Task to carry out:
Across the listing below, how many lines hold "script"? Reply with the number by itself.

──────── Supplied records ────────

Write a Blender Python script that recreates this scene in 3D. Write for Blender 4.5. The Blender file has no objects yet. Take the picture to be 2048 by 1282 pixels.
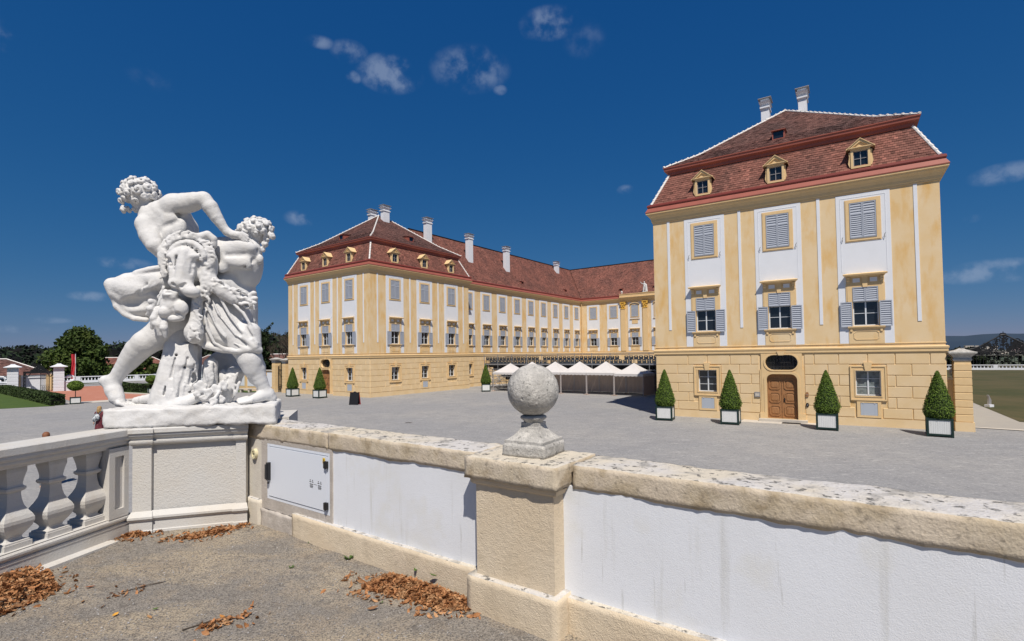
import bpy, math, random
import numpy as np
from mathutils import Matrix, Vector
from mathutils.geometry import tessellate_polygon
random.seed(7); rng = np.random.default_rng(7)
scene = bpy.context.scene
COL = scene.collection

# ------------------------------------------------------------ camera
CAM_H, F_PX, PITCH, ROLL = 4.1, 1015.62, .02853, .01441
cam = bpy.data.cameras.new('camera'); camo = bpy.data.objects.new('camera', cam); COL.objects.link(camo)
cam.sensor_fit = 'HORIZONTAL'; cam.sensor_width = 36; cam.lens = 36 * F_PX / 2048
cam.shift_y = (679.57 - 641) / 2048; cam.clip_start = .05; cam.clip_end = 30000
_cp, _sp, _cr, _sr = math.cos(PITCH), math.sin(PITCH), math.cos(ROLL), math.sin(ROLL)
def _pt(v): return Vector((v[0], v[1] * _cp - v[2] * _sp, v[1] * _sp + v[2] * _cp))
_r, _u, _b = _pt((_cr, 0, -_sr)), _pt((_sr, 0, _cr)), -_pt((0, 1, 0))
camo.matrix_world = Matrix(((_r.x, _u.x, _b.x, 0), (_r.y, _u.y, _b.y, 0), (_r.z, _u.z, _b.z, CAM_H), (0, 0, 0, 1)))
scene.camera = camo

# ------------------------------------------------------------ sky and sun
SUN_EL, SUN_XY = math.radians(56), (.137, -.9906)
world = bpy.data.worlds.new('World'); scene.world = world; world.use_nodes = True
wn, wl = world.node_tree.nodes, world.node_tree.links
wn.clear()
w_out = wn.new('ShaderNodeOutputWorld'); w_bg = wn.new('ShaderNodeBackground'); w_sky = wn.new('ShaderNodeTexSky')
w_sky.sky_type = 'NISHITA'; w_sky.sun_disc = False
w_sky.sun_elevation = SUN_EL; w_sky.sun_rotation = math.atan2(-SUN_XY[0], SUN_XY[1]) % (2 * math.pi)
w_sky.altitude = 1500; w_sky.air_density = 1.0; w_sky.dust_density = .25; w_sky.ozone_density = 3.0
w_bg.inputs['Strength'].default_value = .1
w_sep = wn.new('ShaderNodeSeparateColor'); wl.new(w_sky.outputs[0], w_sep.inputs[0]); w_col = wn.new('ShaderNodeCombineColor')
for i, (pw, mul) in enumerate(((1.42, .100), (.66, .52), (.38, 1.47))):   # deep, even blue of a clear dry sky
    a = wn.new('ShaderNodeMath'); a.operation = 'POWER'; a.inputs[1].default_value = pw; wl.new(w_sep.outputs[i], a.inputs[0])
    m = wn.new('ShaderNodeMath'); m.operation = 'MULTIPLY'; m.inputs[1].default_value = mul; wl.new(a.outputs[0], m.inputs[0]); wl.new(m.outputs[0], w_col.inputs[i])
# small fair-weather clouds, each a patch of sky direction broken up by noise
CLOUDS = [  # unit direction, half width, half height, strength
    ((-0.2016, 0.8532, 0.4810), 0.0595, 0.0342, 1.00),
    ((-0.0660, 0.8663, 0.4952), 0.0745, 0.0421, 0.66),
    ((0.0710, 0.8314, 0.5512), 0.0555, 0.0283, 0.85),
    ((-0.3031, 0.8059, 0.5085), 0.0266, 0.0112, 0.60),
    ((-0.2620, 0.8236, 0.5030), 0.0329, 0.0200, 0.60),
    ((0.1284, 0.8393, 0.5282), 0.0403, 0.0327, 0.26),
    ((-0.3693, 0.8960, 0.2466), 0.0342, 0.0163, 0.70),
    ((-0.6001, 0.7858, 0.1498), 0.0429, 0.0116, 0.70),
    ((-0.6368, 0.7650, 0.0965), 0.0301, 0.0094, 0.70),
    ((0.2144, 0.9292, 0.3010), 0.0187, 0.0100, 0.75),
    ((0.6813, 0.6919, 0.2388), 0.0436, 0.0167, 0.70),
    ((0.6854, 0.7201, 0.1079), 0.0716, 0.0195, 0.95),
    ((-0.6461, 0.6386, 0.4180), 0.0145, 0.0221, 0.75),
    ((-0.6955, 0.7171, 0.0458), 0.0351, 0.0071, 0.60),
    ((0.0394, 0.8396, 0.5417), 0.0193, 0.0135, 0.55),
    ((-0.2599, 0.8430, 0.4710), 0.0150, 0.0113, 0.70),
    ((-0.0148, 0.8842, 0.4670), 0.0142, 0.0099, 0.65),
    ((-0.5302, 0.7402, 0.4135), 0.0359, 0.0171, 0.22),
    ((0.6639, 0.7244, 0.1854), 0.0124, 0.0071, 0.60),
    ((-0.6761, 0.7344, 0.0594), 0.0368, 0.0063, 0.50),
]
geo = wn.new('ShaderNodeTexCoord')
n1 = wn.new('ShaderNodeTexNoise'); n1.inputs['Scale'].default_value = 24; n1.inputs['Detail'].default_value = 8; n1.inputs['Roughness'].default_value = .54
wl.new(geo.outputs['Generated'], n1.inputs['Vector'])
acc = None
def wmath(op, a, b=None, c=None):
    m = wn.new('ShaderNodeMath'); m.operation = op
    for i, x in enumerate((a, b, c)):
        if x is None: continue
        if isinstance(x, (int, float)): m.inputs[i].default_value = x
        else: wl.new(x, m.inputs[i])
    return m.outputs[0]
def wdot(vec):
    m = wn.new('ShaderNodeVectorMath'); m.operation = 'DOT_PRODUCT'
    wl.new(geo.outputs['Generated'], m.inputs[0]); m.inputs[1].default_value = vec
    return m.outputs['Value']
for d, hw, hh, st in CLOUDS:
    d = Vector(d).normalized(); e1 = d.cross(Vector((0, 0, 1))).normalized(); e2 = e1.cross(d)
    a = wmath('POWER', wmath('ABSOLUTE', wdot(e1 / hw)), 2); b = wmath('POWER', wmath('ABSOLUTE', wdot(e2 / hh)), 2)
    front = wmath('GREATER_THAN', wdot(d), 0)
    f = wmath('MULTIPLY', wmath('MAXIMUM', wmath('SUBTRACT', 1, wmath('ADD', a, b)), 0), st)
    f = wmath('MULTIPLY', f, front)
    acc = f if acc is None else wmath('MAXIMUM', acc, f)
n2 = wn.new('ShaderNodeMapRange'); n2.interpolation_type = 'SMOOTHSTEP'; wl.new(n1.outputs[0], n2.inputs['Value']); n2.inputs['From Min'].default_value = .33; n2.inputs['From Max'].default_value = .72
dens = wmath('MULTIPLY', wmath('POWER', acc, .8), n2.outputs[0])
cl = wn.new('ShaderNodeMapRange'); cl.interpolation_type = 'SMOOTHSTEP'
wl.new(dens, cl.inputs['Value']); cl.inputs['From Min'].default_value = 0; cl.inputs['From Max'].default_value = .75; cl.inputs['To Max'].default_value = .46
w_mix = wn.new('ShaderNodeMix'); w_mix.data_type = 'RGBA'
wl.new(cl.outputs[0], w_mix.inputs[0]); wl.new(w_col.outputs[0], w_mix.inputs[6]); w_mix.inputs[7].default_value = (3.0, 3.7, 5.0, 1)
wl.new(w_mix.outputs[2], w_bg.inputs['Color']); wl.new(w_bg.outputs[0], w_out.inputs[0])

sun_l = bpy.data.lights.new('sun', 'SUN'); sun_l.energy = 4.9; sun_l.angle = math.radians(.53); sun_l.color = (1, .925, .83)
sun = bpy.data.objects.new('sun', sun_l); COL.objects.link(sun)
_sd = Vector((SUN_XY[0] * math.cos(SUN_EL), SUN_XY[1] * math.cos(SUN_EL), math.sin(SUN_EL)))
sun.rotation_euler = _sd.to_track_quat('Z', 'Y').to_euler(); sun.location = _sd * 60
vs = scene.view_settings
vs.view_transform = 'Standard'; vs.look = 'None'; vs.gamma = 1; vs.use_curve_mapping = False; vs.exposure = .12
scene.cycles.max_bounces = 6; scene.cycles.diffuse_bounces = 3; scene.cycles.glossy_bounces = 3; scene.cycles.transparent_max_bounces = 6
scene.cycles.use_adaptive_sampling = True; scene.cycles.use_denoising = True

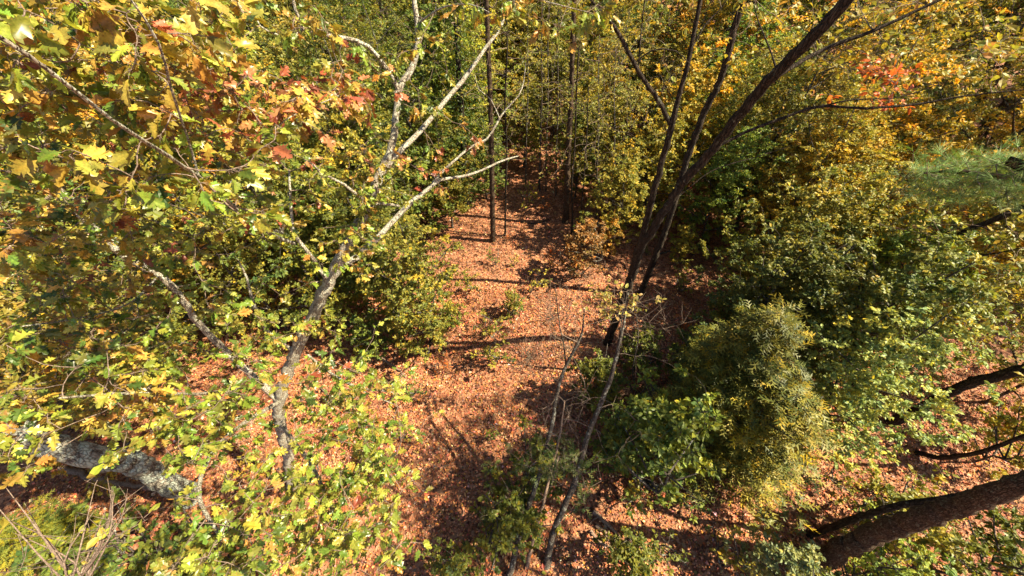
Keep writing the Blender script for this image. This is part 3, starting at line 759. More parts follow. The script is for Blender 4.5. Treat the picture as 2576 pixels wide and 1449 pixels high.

────────

Response to this task:
2